New Year, a clean slate and time to overburden ourselves with multiple New Year’s Resolutions. “I vow to spend more time with my family, be more diligent at work, exercise every day, eat more salad and read more significant books.” Typically, lethargy and disappointment set in within a few weeks and life returns to normal. Nothing changes.
Change is central to the work we do and those who consult us do so because their best efforts to improve their lives have failed. Traditionally, we replicate the New Year’s Resolutions approach where we suggest people do more and new things to improve their lot. We may set up a program or ask them to add additional actions to an already overburdened life. Many of our clients start energetically but soon become overwhelmed. Nothing changes.

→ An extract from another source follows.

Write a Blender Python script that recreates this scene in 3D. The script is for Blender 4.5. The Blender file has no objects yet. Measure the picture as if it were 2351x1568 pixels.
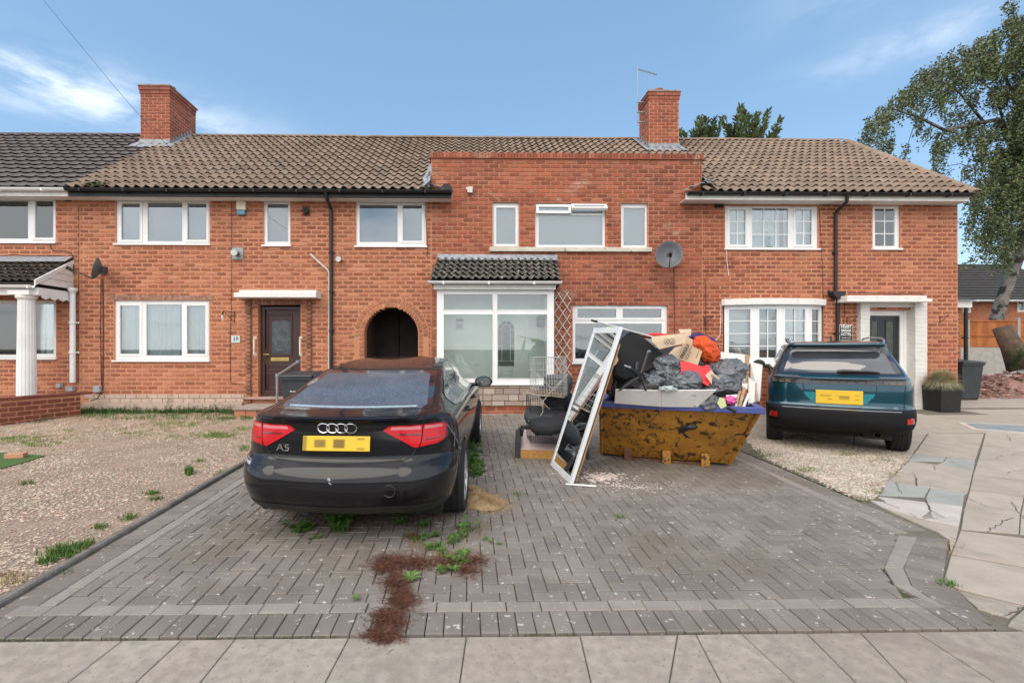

Robinson (2022) proposes that cessation rather than action may be a better way to produce lasting change. ‘This involves an individual or a relationship ceasing something they currently do, think, feel, or believe, by removing something from the repetitive cycle of interaction between the people in that relational system. Cessation can make a significant difference and that difference may, at times, be similar, in terms of its change effect, to the difference made by introducing something new.’ In addition, cessation naturally simplifies an overburdened system by removing key elements rather than adding more.
So instead of making a list of all those things we may never successfully achieve it may be more helpful to decide one thing we are going to remove that will make a difference. Perhaps we will decide to give up sitting still for hours on end, focussing on the phone when our partner or children are in the room or daydreaming at work. It may just be easier and come more naturally than setting another rule to break.